As such, I’m distressed once again.  It is in such moments of darkness that the strangest of things happen, and I find myself agreeing with Bill Kristol.

Now, people are more than entitled to their own opinions of how best to accomplish that democratic end. And it’s a sign of health that a political and intellectual movement does not respond to a complicated set of developments with one voice.

But hysteria is not a sign of health. When Glenn Beck rants about the caliphate taking over the Middle East from Morocco to the Philippines, and lists (invents?) the connections between caliphate-promoters and the American left, he brings to mind no one so much as Robert Welch and the John Birch Society. He’s marginalizing himself, just as his predecessors did back in the early 1960s.

Nor is it a sign of health when other American conservatives are so fearful of a popular awakening that they side with the dictator against the democrats. Rather, it’s a sign of fearfulness unworthy of Americans, of short-sightedness uncharacteristic of conservatives, of excuse-making for thuggery unworthy of the American conservative tradition.

[link to full post, for which I feel kinda dirty]

Bolded for, ya know, emphasis.  ^–This x9001.

I can’t say it better myself, since no one would believe me making the same dang point.

Kristol ends with words of wisdom every soul should learn upon attaining sentience…[bolded, so you can tell it from his filler]

Let’s hope that as talk radio hosts find time for reflection, and commentators step back to take a deep breath, they will recall that one of the most hopeful aspects of the current conservative revival is its reclamation of the American constitutionalist tradition. That tradition is anchored even beyond the Constitution, of course, in the Declaration of Independence. And that document, let’s not forget, proclaims that, “Whenever any form of government becomes destructive of these ends [life, liberty, and the pursuit of happiness], it is the right of the people to alter or to abolish it.”

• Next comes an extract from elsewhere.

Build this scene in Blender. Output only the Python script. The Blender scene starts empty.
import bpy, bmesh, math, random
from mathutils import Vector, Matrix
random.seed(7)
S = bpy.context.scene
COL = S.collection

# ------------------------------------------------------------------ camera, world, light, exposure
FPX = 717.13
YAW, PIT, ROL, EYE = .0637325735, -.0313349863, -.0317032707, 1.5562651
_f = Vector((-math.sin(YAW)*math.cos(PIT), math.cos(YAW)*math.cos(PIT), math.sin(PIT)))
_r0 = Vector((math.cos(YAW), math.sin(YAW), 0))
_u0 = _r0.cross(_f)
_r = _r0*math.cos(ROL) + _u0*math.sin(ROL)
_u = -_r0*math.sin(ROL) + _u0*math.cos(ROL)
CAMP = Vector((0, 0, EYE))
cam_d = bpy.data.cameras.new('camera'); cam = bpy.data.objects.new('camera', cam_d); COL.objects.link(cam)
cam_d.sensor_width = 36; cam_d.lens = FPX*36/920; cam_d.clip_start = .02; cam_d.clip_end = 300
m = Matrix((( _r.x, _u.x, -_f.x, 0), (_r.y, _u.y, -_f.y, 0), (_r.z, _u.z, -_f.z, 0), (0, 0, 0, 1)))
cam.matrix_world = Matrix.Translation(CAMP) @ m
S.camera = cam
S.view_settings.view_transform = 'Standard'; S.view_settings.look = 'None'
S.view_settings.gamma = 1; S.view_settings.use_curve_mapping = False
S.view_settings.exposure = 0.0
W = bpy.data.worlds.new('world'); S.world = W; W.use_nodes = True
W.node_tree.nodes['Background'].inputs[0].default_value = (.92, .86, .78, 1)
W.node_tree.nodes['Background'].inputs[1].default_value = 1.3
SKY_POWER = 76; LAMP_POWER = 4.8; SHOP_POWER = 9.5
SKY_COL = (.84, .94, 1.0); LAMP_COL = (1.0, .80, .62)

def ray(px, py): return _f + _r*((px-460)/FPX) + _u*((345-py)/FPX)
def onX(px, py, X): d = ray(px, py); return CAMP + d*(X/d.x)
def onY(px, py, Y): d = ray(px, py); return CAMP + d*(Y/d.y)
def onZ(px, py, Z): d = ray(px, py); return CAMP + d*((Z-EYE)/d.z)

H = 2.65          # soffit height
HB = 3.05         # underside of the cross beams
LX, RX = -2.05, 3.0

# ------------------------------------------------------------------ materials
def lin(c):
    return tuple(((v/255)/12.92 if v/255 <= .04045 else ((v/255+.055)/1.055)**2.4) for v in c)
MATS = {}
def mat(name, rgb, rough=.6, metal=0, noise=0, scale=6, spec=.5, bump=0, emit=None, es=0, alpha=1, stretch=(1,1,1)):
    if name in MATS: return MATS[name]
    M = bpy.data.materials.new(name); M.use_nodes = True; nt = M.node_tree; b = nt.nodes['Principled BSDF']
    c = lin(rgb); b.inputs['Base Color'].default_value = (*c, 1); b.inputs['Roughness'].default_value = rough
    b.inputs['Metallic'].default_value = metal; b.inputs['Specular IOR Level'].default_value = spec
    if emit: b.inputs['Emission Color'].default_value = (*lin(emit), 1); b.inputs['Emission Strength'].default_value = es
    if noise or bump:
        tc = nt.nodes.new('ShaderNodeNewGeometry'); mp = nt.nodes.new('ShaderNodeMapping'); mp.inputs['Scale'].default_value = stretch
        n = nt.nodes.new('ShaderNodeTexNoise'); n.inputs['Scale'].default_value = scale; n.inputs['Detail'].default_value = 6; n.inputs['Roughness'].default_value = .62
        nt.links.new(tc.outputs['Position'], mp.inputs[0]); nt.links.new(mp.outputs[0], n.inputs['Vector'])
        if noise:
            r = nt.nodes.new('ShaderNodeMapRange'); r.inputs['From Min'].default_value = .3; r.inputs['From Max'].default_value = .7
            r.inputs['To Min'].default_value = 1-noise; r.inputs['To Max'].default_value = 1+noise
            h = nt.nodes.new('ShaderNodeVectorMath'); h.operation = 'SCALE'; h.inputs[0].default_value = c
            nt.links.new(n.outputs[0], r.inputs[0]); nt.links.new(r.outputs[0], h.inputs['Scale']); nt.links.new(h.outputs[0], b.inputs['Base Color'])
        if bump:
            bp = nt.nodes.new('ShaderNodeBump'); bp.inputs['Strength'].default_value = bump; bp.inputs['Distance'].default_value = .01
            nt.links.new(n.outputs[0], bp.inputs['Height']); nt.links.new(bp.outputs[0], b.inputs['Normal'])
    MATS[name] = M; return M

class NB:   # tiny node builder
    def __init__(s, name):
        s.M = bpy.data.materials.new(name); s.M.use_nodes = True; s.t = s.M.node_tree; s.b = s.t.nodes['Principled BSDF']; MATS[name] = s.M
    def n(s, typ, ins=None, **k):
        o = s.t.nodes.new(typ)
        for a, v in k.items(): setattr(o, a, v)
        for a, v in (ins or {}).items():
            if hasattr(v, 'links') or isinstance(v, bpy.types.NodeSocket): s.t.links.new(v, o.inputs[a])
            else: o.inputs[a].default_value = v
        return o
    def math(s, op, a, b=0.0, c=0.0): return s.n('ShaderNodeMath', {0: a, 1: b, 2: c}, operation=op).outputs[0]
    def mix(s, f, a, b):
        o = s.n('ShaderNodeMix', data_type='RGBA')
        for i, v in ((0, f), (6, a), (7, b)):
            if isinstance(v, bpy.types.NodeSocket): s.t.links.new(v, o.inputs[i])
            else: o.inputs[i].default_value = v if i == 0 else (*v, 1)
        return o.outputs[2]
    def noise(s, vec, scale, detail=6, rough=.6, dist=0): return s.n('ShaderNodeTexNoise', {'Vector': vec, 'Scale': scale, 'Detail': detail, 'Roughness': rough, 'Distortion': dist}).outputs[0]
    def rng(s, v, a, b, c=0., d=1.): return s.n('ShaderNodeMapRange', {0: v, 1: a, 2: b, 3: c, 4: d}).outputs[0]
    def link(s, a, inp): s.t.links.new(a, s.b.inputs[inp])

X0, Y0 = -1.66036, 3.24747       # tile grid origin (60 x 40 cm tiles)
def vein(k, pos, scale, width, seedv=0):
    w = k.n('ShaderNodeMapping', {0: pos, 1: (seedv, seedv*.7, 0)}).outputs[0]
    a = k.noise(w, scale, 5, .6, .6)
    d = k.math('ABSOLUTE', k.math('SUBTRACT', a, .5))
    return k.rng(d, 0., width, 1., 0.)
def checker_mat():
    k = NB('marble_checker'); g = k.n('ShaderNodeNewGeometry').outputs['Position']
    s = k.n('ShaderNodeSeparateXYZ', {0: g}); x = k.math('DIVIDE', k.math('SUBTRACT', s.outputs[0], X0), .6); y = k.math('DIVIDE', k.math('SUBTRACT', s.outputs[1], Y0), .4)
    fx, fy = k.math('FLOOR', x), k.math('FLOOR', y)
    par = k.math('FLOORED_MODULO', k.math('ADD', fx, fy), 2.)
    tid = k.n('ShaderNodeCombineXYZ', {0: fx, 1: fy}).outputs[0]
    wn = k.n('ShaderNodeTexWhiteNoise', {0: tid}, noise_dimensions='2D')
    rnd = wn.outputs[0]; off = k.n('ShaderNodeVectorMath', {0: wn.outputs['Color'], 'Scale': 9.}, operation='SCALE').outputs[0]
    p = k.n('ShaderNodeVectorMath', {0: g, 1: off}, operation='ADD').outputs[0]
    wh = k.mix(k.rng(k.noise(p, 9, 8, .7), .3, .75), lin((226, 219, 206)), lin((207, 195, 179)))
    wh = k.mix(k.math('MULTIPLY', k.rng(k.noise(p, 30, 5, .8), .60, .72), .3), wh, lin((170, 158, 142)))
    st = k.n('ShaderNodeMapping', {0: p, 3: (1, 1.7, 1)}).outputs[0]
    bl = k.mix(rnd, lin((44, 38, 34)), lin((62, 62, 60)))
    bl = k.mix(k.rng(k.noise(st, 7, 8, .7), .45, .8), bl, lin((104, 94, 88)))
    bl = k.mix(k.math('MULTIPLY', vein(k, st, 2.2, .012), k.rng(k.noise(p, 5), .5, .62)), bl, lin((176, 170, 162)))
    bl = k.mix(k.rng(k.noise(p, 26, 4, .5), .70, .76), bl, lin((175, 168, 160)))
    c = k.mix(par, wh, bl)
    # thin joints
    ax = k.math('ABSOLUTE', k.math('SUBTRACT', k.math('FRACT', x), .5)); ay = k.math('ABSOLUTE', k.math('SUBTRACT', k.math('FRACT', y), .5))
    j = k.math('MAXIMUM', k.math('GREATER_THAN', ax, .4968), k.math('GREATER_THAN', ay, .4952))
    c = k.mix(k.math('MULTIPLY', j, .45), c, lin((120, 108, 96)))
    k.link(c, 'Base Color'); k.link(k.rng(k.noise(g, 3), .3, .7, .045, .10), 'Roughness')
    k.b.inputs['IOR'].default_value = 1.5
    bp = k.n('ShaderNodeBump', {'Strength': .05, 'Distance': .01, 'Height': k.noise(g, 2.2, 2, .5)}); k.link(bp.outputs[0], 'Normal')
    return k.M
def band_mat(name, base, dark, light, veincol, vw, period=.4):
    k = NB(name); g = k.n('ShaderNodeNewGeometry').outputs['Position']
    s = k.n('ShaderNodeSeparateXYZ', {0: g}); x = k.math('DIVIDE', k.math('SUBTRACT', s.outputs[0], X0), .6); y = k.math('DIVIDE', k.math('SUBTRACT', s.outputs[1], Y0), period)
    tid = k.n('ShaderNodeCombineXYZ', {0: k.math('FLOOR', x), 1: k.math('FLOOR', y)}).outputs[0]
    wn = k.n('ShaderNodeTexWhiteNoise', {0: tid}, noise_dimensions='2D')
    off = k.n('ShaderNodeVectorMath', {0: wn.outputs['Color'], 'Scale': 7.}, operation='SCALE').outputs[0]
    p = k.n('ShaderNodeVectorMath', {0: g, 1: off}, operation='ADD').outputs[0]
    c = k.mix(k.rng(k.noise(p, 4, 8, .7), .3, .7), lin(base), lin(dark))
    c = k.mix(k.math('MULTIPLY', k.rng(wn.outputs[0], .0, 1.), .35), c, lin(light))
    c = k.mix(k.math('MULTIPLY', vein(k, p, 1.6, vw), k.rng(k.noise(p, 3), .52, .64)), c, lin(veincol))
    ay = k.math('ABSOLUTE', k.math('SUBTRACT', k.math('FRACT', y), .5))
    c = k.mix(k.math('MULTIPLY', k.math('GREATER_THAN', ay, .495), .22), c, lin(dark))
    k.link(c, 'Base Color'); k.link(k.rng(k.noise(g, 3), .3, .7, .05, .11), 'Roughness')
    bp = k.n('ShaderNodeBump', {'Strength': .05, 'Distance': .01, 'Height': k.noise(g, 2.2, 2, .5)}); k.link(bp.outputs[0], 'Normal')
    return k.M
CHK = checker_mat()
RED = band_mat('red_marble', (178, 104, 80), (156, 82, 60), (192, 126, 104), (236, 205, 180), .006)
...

I will remind Bill, in closing and in reference to his final, partisan paragraphs, *we* won the Revolution and built *our* country.  That is how it has to work, that’s the best way for it to work.   Bill, that’s the only way it does work.  That’s the legend we have to tell ourselves to hold it all together, and it needs to be true.  Forcing revolution from the outside, well, we learned what pitfalls and IEDs lie that direction, yes?  Okay, then.

Now perhaps, is when we actually do need a man of George W. Bush’s enormous but limited talents, a man to sit on the sidelines and cheer.

LOUDLY.

For Freedom. 

* I like this guy too.  Supporting START was a no-brainer, hence the typical nature of the opposition.